三十年前の論稿「二つの日本国」 (9)
「洛中洛外日記」前話に続いて、「二つの日本国 ―『三国史記』に見える倭国・日本国の実像―」から、「四、新羅と近畿天皇家」(後半)を転載します。
『三国史記』新羅本紀では九州王朝の後裔を日本国と記述し、大和朝廷を倭国と表している事例(哀荘王三年十二月条)があるなど、『旧唐書』の倭国(九州王朝)・日本国(大和朝廷)とは真逆の国名表記となっていることには、どのような歴史背景があったのか、それとも『三国史記』編纂時の認識や情報の混乱によるものなのか、興味深い問題です。もしかするとこれは、『旧唐書』と『新唐書』での倭国と日本国の併合関係、すなわち、どちらの国がどちらの国を併合したのかという、その関係が両書では逆転しているように見えることとも関係するのかもしれません。
【以下転載】
四、新羅と近畿天皇家(後半)
『三国史記』『続日本紀』ともに、相手の無礼を主張しているが、具体的には何を意味するのか。おそらく、その一つは列島代表者としての近畿天皇家の認知に関することと想像される。『三国史記』の記述から見る限り、新羅は九州王朝のみを日本国として認知し、近畿天皇家に対しては、実際には使節が往来しているにもかかわらず、それを記さないという態度をとっている。ようするに、日本国の代表とは認めていないのである。先にあげた、国書不在の口頭外交もそのことの現れではあるまいか。かかる対応は『旧唐書』の記す所の、中国側の態度とは正反対である。したがって、近畿天皇家にすれば、中国から認知されているにもかかわらず、新羅が認知しないことを「礼を欠く」としたのではないか。

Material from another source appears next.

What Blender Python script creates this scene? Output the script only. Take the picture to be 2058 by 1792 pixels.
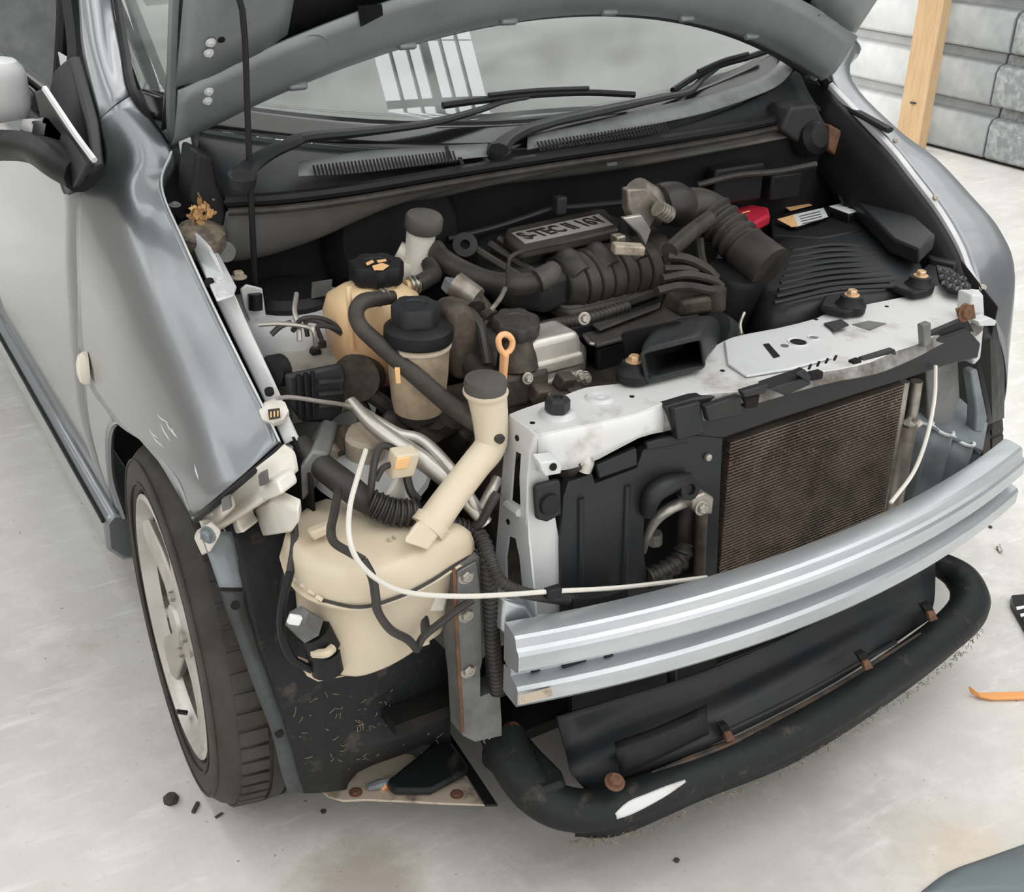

こうした一連の新羅と近畿天皇家、および東アジアの緊張状態を視野に入れた時、新羅が王族の一人、均貞を仮の王子として「倭国」へ人質に差し出そうとして本人の拒絶にあうという、先の『三国史記』の記事の内実が理解できるのである。これら『続日本紀』に記された近畿天皇家と新羅の国交記事からも、『三国史記』八〇二年条の「倭国」が、「日本国」=九州王朝との別国表記とすれば、それは近畿天皇家を指すという理解が妥当性を持つと考えられるのである。また、次節でふれるが、九州王朝は「倭」の字を嫌い、逆に近畿天皇家は自らの都を「大倭(やまと)」としていることから、この「倭」は「やまと」の意であるとの思量も可能であろう。
さて、これら一連の論証は必然的に次のテーマを明らかとする。それは古田氏が倭国(九州王朝)から日本国(近畿天皇家)への中心権力の移動時期を論証する際の根拠とされた。『三国史記』文武王十年(六七〇)の記事は、その文面が示すとおり九州王朝の国号変更、すなわち倭国から日本国への変更記事と見るべきあったこと、これである。なぜなら、『三国史記』における倭国(六七〇年以前)と日本国(六七〇年以後)が同じ国である以上、文武王十年条の記事はそのまま国号変更記事と見るのが道理だからだ。古田氏は『旧唐書』の文脈によって倭国=九州王朝、日本国=近畿天皇家とされ、その定理を『三国史記』にまで援用されたのだが、その方法が否であること、これが一連の論証の帰結であった。次章ではこの帰結に立脚して、日本国という国号成立について論を進める。